Usually my blogs contain information or stories that relate to, well……just getting older. The wonder of it, the frustration of it, and the trials and tribulations of looking in the mirror every day and seeing someone we don’t recognize.
A man died a few weeks ago who I conjured as a hero…. he had a cleft chin, a great head of hair, and a face that could be a carving on the side of Mt. Rushmore…that was Kirk Douglas.
Sometimes heroes in the movies never really measure up to the hero they are portraying……how do I know that Kirk Douglas really was a hero? Sure, he had faults…. don’t we all? Did he make some wrong choices in his life? Again, don’t we all?
He captured the screen when he appeared, and I said,” I wanted to be him”, but do we ever know our heroes?……I did. Did I ever meet this man? No. Did I ever talk to this man? No. So how is it possible that I know Kirk Douglas when I never met this man?…….because I knew his mother and saw her for years, every Sunday afternoon.
When I was a little kid growing up in upstate New York, I had a ritual with my father. We visited his mother, my grandmother, every Sunday at a retirement home. My grandmother shared a suite with a very nice woman who welcomed me also, on Sundays. This woman always had wonderful, fresh hard colored candy balls of all shapes and flavors. She always seemed to have some fresh baked goods, fresh flowers, and something I had not seen before, a small television. She had black and white photographs everywhere, and that’s when I realized, or was told, who this woman was… she was Mrs. Bryna Demsky, the mother of movie star, Kirk Douglas.
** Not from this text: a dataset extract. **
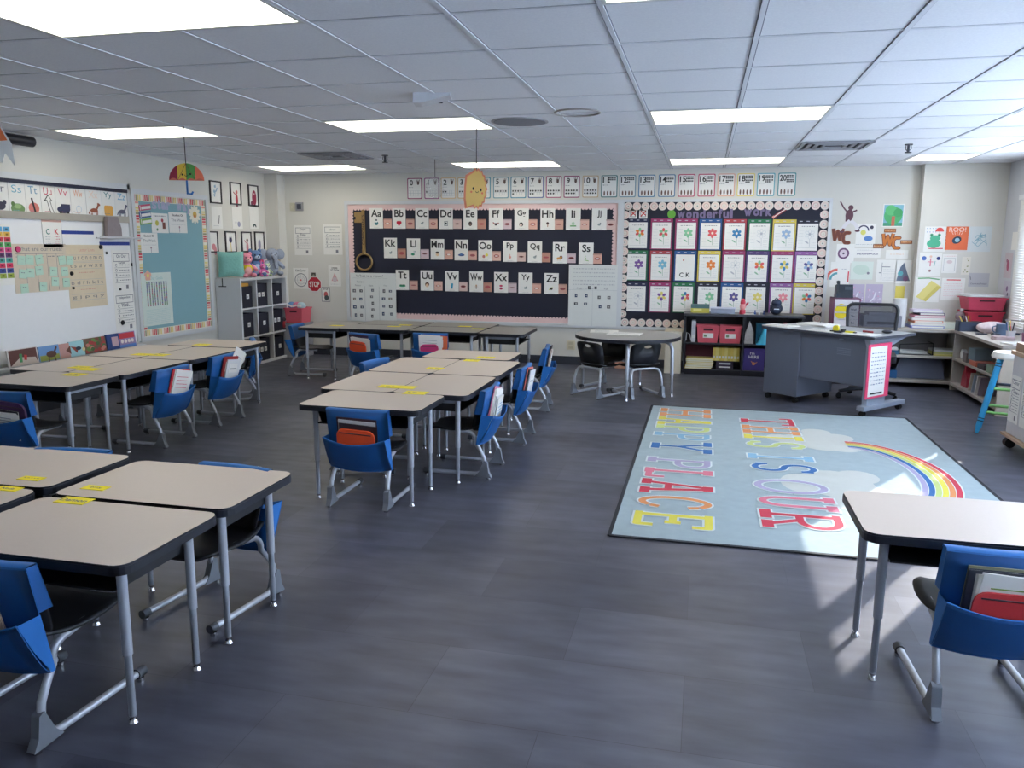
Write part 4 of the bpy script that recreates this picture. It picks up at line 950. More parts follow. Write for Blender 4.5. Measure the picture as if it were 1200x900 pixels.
def d_wheel(c, w, h):
    c.text('Calm Corner', 0, h * .38, .03, BLACK, w=w * .7); c.arc(0, -h * .08, .085, .095, 0, 2 * PI, GREYINK, n=24); c.arc(0, -h * .08, .055, .06, 0, 2 * PI, LGREY, n=20)
    for k in range(8): a = k * PI / 4; c.line([(.02 * math.cos(a), -h * .08 + .02 * math.sin(a)), (.09 * math.cos(a), -h * .08 + .09 * math.sin(a))], .003, LGREY)
    c.disc(0, -h * .08, .012, flat((200, 70, 80)))
sheet(344, 361.5, 314, 338.5, 'white sheet with a round feelings wheel', 'sheet', 'notice_sheet', d_wheel)
def d_tri(c, w, h):
    c.text('STEPS', 0, h * .36, .026, BLACK); c.text('TO CALM', 0, h * .27, .022, GREYINK); c.poly([(-.05, -.07), (.05, -.07), (0, .04)], flat((214, 160, 160)), 1); c.disc(0, -.05, .035, flat((206, 190, 196)), 2)
    c.scribble(-.06, .06, -h * .4, .008, LGREY)
sheet(385, 399.5, 311, 335.5, 'white sheet with a small pink triangle, under the sheet beside the board', 'sheet', 'notice_sheet', d_tri)
c = Card(t=.004); R_ = .112; P = [(R_ * math.cos(PI / 8 + k * PI / 4), R_ * math.sin(PI / 8 + k * PI / 4)) for k in range(8)]
c.b.prism(P, 0, .004, flat((226, 222, 220)), T=Matrix.Rotation(PI / 2, 4, 'X')); c.poly([(a * .92, b_ * .92) for a, b_ in P], flat((178, 34, 52)), 1); c.text('STOP', 0, 0, .075, WHITE, 2, bold=.03, w=.15)
x, z = bw(368.7, 333); tag(on_back(c, 'stop_sign', x, z), 'red octagonal STOP sign on the back wall', 'sign')
def d_dark(c, w, h): c.frame(-w / 2, -h / 2, w / 2, h / 2, .01, flat((90, 90, 84))); c.disc(0, 0, w * .25, flat((140, 140, 130)))
sheet(365, 370, 319.5, 326, 'small dark square card above the stop sign', 'card', 'picture_card', d_dark, m=flat((70, 70, 66)))
def d_hand(c, w, h):
    c.frame(-w / 2, -h / 2, w / 2, h / 2, .008, GREYINK); c.text('STOP', 0, h * .36, .022, BLACK); c.disc(.0, 0, .03, flat((190, 90, 90)), 1, ry=.04); c.disc(.01, -.045, .035, flat((70, 80, 84)), 2, ry=.035); c.scribble(-.03, .04, -h * .42, .007, GREYINK)
sheet(377, 387, 336.5, 353.5, 'small framed hand washing card low on the back wall', 'card', 'picture_card', d_hand)
def d_therm(c, w, h): c.frame(-w * .3, -h * .3, w * .3, h * .3, .01, flat((60, 64, 80))); c.disc(0, 0, .03, flat((60, 64, 80)), 2)
f = MB(); x, z = bw(342.5, 242.5); f.box((-.03, -.012, -.055), (.03, 0, .055), M('switch_plate_beige', (196, 190, 168), .5)); f.box((-.008, -.02, -.012), (.008, -.012, .012), M('switch_beige', (210, 204, 186), .4))
tag(f.build('switch_plate', loc=(x, WY, z)), 'beige switch plate high on the back wall', 'switch', )
x, z = bw(351.5, 242.2); r = root('thermostat', (x, WY, z)); tag(r, 'grey square thermostat box high on the back wall', 'thermostat')
f = MB(); f.box((-.055, -.03, -.058), (.055, 0, .058), M('thermostat_grey', (150, 150, 156), .5)); f.build('housing', parent=r, bevel=.004)
c = Card(t=.03); d_therm(c, .11, .116); c.build('dial', parent=r)
f = MB(); x, z = bw(669, 404.5); f.box((-.055, -.008, -.06), (.055, 0, .06), M('outlet_beige', (206, 196, 170), .5)); f.box((-.03, -.011, .008), (.03, -.008, .045), M('outlet_socket', (190, 180, 156), .5)); f.box((-.03, -.011, -.045), (.03, -.008, -.008), M('outlet_socket', (190, 180, 156), .5))
tag(f.build('outlet_plate', loc=(x, WY, z)), 'beige outlet plate under the alphabet board', 'outlet')

# ------------------------------------------------------------------ sheets right of the boards
def cutout(l, r, t, b, lab, cat, name, draw, y=WY):
    x, z, w, h = brect(l, r, t, b, y); c = Card(t=.003); draw(c, w, h); tag(on_back(c, name, x, z, y), lab, cat)
BRN = flat((110, 60, 48)); OR1 = flat((196, 116, 50))
def wc(m, e):
    def f(c, w, h):
        k = .72
        for mm, o, l in ((e, .042, 1), (m, .026, 2)):
            c.line([(a * k, q * k) for a, q in [(-.13, .12), (-.10, -.06), (-.06, .08), (-.02, -.06), (.02, .12)]], o, mm, l); c.line([(a * k, q * k) for a, q in [(.13, .04), (.12, .05), (.06, .05), (.03, .01), (.03, -.07), (.06, -.11), (.12, -.11), (.13, -.10)]], o, mm, l)
        c.b.box((-.02, -.002, -.02), (.02, 0, .02), e)
    return f
cutout(976, 996, 267, 286, 'brown WC letters cutout beside the board frame', 'cutout', 'letter_cutout', wc(BRN, flat((140, 84, 60))))
cutout(1035, 1054, 274, 291, 'orange WC letters cutout below the green painting', 'cutout', 'letter_cutout', wc(OR1, flat((120, 70, 50))))
for l, r, t, b, lab in ((1036, 1050, 268, 272.5, 'brown paper strip above the orange letters'), (1023, 1036, 286, 291, 'brown paper strip left of the orange letters'), (1055, 1069, 281.5, 286, 'brown paper strip right of the orange letters')):
    sheet(l, r, t, b, lab, 'paper strip', 'paper_strip', lambda c, w, h: (c.frame(-w / 2, -h / 2, w / 2, h / 2, .006, flat((110, 70, 50))), c.scribble(-w * .4, w * .4, 0, .008, flat((220, 190, 150)))), m=flat((176, 110, 64)))
def batter(c, w, h):
    A, W_ = flat((96, 62, 74)), flat((216, 212, 216))
    c.b.box((-.02, -.003, -.04), (.02, 0, .04), A)
    c.disc(.02, .03, .045, A, 1, ry=.07); c.disc(.03, .12, .03, A, 1); c.line([(.0, .06), (-.05, .12), (-.09, .19)], .016, A); c.line([(.03, .06), (.10, .09)], .018, A); c.line([(.03, -.03), (-.02, -.08), (-.05, -.14)], .04, W_, 2); c.line([(.04, -.03), (.10, -.08), (.12, -.13)], .04, W_, 2); c.disc(-.05, -.16, .03, A, 3, ry=.012); c.disc(.12, -.15, .03, A, 3, ry=.012)
cutout(983, 1003, 243, 268, 'maroon and white player figure cutout above the brown letters', 'cutout', 'figure_cutout', batter)
def green_paint(c, w, h):
    c.rect(-w * .46, -h * .46, w * .46, h * .46, flat((130, 180, 200))); c.disc(0, 0, .10, flat((80, 170, 110)), 2); c.disc(-.03, .06, .06, flat((96, 186, 120)), 3); c.disc(.05, .03, .05, flat((70, 160, 100)), 3); c.rect(-.015, -.12, .02, -.01, flat((190, 110, 90)), 4); c.rect(-w * .46, -h * .46, w * .46, -h * .32, flat((70, 150, 120)), 1.2)
sheet(1034.5, 1059, 239, 266, 'painting of a green tree on blue ground, highest on the wall by the flower board', 'drawing', 'childs_painting', green_paint)
def sun_draw(c, w, h): c.arc(-.03, .05, .05, .065, 0, PI, flat((60, 60, 90))); c.disc(-.03, .03, .03, flat((210, 206, 110)), 2); c.disc(.03, -.04, .05, flat((90, 130, 190)), 2, ry=.03); c.disc(.06, .09, .02, flat((60, 60, 80))); c.scribble(-.1, .08, -.11, .008, LGREY)
sheet(1003, 1026, 262, 289, 'drawing with a yellow and blue shape, beside the brown letters', 'drawing', 'childs_drawing', sun_draw)
def badge(c, w, h): c.disc(-w * .1, 0, .065, flat((110, 76, 110))); c.disc(-w * .1, 0, .045, flat((210, 196, 206)), 2); c.disc(-w * .1, 0, .012, flat((80, 60, 90)), 3)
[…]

I heard how nice he treated the staff, how he brought flowers to be placed throughout the retirement home…. He was thoughtful, and knew everyone’s name. It was like he became every resident’s make-believe son. Mrs. Demsky called him, Izzy. She called me, “kleyner” or ‘little one’ in Yiddish.
On one holiday, I received a gift, all wrapped up in colored paper and presented on Sunday to me by Mrs. Demsky. I unwrapped this gift at her insistence, and in a large glass jar, were the most beautiful hard candy balls that a little kid could have imagined, and it came from him, Izzy Demsky, or as the world knew him, Kirk Douglas.
I’ve met heroes, and scoundrels in my life, but I must say that my first hero was genuine because I saw how this man treated his mother and his whole family…….but more importantly, I saw him give a present to a little boy he never met, but who spent time on a Sunday afternoon with his mother, and kept her company. He was then, and always will be, a hero.
Take it for what it is……It’s just as I see it.